The self-conceit of the time-form lies in the fact that for it, recollection must only be of its own finite determination; but as we saw before, this modesty hides a vanity, that it is beyond truth. But in remaining firmly lodged in thinking, in dealing with the matter itself, we can surrender this self conceit. By forgetting itself in transcending the finite, by annulling the time-form rather than repeating it, time appears as the necessity to “realize and reveal what is at first only inward (the in-itself being taken as what is inward) ,i.e. to vindicate it for spirit’s certainty of itself.” Finitude, therefore, is sustained by its own mediation. “The finite is not sublated by the infinite as by a power present outside it; its infinity consists rather in sublating itself” (Hegel, 2015, 116).
For Hegel, the matter of arrogance does not necessarily lie in the philosophical forgetting itself, but the peculiarity that does not allow consciousness to lose itself in its recollection. What is arrogant is the maintenance of a dissatisfaction, over concrete relationship with the negative aspects of existence, that we begin at the split, as the wound itself. It is only by being wounded, scarred, and scuffed up by the dialectical battle that we become worthy of philosophy. “We enjoy dignity by taking up residence in the content of knowledge, in what is substantial, and such dignity is quite the contrary of arrogance” (Hegel, 2008, p.14).
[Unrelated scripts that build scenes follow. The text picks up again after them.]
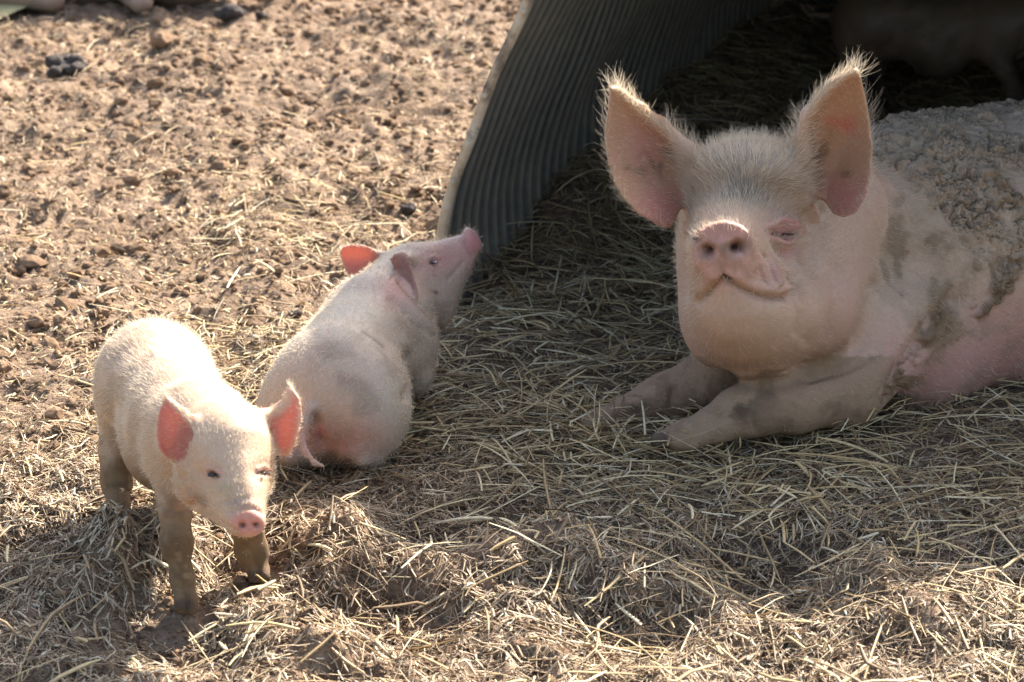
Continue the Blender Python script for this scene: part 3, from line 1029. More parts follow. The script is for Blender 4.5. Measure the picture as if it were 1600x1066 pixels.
    # ears: tan with pink lobes, grimy hollow
    ear_paint(S, earL, from_l, s2l(214, 172, 136), s2l(222, 194, 158), 3, 12); ear_paint(S, earR, from_r, s2l(214, 172, 136), s2l(222, 194, 158), 3, 12); S.ear *= .7
    S.paint(earm * (S.spot(1030, 325, 40, 36) + S.spot(1320, 310, 40, 40) + .7 * S.spot(1010, 235, 30, 40)), s2l(222, 152, 140), .9)
    S.paint(earm * (S.spot(1325, 195, 14, 14) + S.spot(1300, 190, 10, 8)), s2l(226, 128, 112), .8)  # red spots painted as sunlight glowing through the ear
    S.paint(earm * (S.spot(1030, 250, 26, 26, rot=.8) + S.spot(1275, 240, 22, 36)) * sstep(-.7, .4, n80 + n30), s2l(120, 98, 72), .85)
    S.paint(earm * (S.spot(1000, 268, 10, 6) + S.spot(1322, 272, 9, 6) + S.spot(980, 262, 6, 5)), s2l(128, 112, 80), .8)
    S.paint((earm) & (S.face < 0), s2l(214, 180, 152), .8)
    S.mud = np.clip(patch + cake + .6 * legm + .3 * (S.D > 4.75), 0, 1).astype(np.float32)
    S.mud *= (1 - earm); S.crust = np.clip(patch + cake, 0, 1).astype(np.float32)
    body = build_body("sow", root, S, mat_pig("sow_skin", .6, .2), np.array([.60, .555, .505], np.float32))
    ball('eye', pt(1231, 366, surf(S, 1231, 366) + .0035), .0058, eye_mat, root, (1.6, 1, .2)); ball('eye', pt(1086, 373, surf(S, 1086, 373) + .003), .0030, eye_mat, root, (1.2, 1, .45))
    # bristles
    comb = np.zeros_like(S.V); comb[:] = (.5, .35, -.45)
    comb[headm] = np.array([0.05, .6, .55])            # forehead hair stands back over the poll
    side = headm & (S.py > 400); comb[side] = np.array([.35, .5, -.35])
    cx = (S.px - 1170) / 100.0
    comb[headm, 0] += .5 * cx[headm]
    L = np.full(len(S.V), .014); dens = np.full(len(S.V), 12000.0)
    top = headm * sstep(360, 250, S.py)
    L += .014 * top; dens += 52000 * headm * sstep(520, 330, S.py)
    disc2 = S.spot(1132, 395, 56, 50, 4.40, p=2); dens *= (1 - .97 * np.clip(disc2, 0, 1))
    dens *= (1 - .93 * np.clip(patch + cake, 0, 1)) * (1 - .5 * sstep(.24, .34, S.V[:, 2]) * (S.D > 4.75)); dens[S.px > 1700] *= .12
    dens *= 1 - .55 * headm * sstep(380, 430, S.py); dens *= (1 - .8 * legm); L *= (1 - .4 * legm)
    dens[earm] = 30000; L[earm] = .007
    # long fringe on the ear edges
    H1 = hair_np("bristles", S.V, S.F, S.N, dens, L, comb, hair_sow, root, root.location, .00018, .3, .15, 3)
    edge = np.zeros(len(S.V)); cmb = np.zeros_like(S.V)
    for poly, (tx, ty) in ((earL, (950, 130)), (earR, (1342, 104))):
        P = np.asarray(poly, float); q = np.stack([S.px, S.py], -1); d = np.full(len(q), 1e9)
        for a, c in zip(P[1:-3], P[2:-2]):
            e = c - a; t = np.clip(((q - a) @ e) / (e @ e), 0, 1); d = np.minimum(d, ((q - a - t[:, None] * e) ** 2).sum(1))
        m = np.exp(-d / 36.0) * earm
        edge = np.maximum(edge, m)
        near = m > .05
        dx, dy = (tx - S.px) / 120.0, (ty - S.py) / 120.0
        out = S.N.copy()
        cmb[near] = out[near] * .4 + (dx[near, None] * XA - dy[near, None] * VA) * .8 + VA * .15 + FA * .1
    Lf = .020 + .016 * np.clip(sum(np.exp(-((S.px - x) ** 2 + (S.py - y) ** 2) / 38 ** 2) for x, y in ((957, 140), (1344, 118), (1352, 170))), 0, 1)
    hair_np("ear_fringe", S.V, S.F, S.N, edge * 120000, Lf, cmb, hair_sow, root, root.location, .00015, .25, .2, 4)
    return root


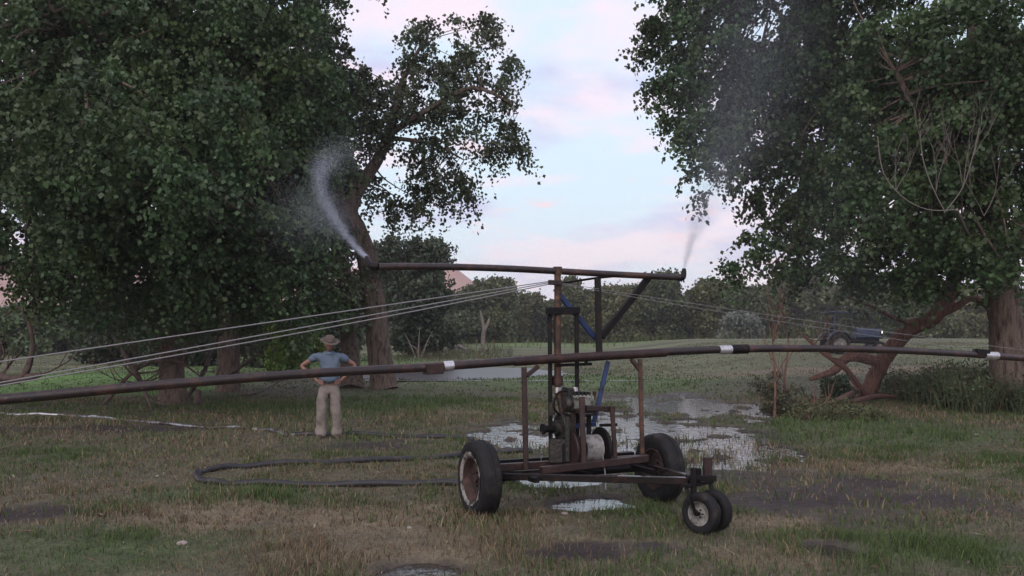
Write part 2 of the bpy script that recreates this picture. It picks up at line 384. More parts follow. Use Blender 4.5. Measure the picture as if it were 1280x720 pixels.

Arrogance is not solved by imposing a “proper” beginning to thinking, a formal preparation, but by making oneself worthy of the matter at hand. The dignity of thinking universalizes its pattern of forgetting, transforming its time-form into concrete history of Spirit. This dignity allows consciousness to not only forget but forgive its past forms. Dignified thinking remains graceful in its forgetfulness, in tracing its steps backwards before making the leap over the abyssal ground.